Luvre47: Tyler, the Crea­tor ist ein­fach wahn­sin­nig krea­tiv und weiß, sich in Sze­ne zu set­zen. Das war ein­fach nur ein sym­pa­thi­scher Move, der der Unter­hal­tung dien­te. Wer sei­ne Shows kennt, weiß, dass er vie­le Sachen ein­baut und mit sei­nem Publi­kum spielt. Ich glau­be nicht, dass er Pro­ble­me mit sei­ner Selbst­wahr­neh­mung hat. Er ist schlau genug, um zu wis­sen, wo er steht. Viel­leicht war es eher ein Wink nach außen. Nach dem Mot­to: "Lasst uns alle nicht zu hoch flie­gen, wir machen auch nur Musik."
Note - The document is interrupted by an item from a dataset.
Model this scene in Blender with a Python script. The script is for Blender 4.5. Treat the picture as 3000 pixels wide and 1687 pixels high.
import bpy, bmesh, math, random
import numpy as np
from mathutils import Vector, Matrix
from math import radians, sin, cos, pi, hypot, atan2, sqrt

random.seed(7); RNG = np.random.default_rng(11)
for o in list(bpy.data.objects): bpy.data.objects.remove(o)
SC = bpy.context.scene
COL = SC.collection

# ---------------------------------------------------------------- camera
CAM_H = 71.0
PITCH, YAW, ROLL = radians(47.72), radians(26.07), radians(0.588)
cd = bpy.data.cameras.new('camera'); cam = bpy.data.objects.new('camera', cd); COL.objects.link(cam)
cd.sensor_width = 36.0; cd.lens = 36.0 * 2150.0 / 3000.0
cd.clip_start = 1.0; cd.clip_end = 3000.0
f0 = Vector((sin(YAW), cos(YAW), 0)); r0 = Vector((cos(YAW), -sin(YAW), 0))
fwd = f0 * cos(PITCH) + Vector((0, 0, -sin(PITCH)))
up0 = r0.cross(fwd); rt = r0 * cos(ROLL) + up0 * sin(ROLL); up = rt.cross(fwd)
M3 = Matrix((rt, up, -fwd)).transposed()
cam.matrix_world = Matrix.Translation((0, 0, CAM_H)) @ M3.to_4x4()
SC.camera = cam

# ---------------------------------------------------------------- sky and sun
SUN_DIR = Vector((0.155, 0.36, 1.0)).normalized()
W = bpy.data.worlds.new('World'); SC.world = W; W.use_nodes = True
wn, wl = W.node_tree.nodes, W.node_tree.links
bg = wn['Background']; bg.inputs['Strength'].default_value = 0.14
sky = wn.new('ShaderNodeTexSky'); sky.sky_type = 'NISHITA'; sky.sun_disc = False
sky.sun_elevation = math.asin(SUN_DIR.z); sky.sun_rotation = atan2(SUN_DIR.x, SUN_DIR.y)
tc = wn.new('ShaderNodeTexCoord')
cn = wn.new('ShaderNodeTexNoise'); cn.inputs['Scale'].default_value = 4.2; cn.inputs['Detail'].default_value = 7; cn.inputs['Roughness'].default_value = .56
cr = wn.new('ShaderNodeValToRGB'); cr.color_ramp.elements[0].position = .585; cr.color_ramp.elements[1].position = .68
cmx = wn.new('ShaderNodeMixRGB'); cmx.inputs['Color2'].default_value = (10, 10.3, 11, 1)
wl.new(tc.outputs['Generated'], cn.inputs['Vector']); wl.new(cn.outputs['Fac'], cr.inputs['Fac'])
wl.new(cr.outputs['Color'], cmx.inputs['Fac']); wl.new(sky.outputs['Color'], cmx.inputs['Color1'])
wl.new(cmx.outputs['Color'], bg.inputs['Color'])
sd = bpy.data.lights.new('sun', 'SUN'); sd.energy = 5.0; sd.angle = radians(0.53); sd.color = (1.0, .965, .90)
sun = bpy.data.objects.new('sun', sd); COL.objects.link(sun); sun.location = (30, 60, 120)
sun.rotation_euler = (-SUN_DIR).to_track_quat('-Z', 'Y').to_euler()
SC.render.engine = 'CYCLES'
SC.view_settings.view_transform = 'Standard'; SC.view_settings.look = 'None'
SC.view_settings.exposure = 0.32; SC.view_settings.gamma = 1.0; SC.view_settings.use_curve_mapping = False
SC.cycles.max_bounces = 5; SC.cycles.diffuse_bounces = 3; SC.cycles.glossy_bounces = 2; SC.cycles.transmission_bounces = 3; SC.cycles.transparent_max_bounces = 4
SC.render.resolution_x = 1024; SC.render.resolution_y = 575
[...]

MZEE​.com: Mal von Musik abge­se­hen: Wir müs­sen lei­der erle­ben, wie in Tei­len der Erde Men­schen unter Krieg, Hun­ger oder Kli­ma­wan­del lei­den, wohin­ge­gen vie­le hier­zu­lan­de ein pri­vi­le­gier­tes Leben füh­ren kön­nen. Sind Dank­bar­keit und das Wert­schät­zen eige­ner Pri­vi­le­gi­en für dich auch eine Aus­prä­gung von Bescheidenheit?

Luvre47: Defi­ni­tiv. Trotz­dem ver­gisst man das lei­der manch­mal. Wenn man mit der eige­nen Ist-​Situation unzu­frie­den ist oder etwas schief­läuft, ist schnell mal die Welt am Unter­ge­hen. Dann muss man sich brem­sen und ers­tens fra­gen: "Wie schlimm ist das jetzt wirk­lich? Wo war ich vor drei Jah­ren und kann ich heu­te zufrie­den sein?" Das ist meis­tens der Fall. Zwei­tens muss man sich vor Augen füh­ren, dass es ande­ren Men­schen schlech­ter geht und sie schlech­te­re Aus­sich­ten für ihren Tag oder ihr Leben haben.

MZEE​.com: Wer ist der beschei­dens­te Mensch, den du kennst?

Luvre47: Ich glau­be, mei­ne Mut­ter. Ich habe jetzt nach einer pfif­fi­gen Ant­wort gesucht, aber die ist ein­fach kein prot­zen­der Mensch und hat auch immer tief­ge­sta­pelt. Es ist auf jeden Fall mei­ne Mutter.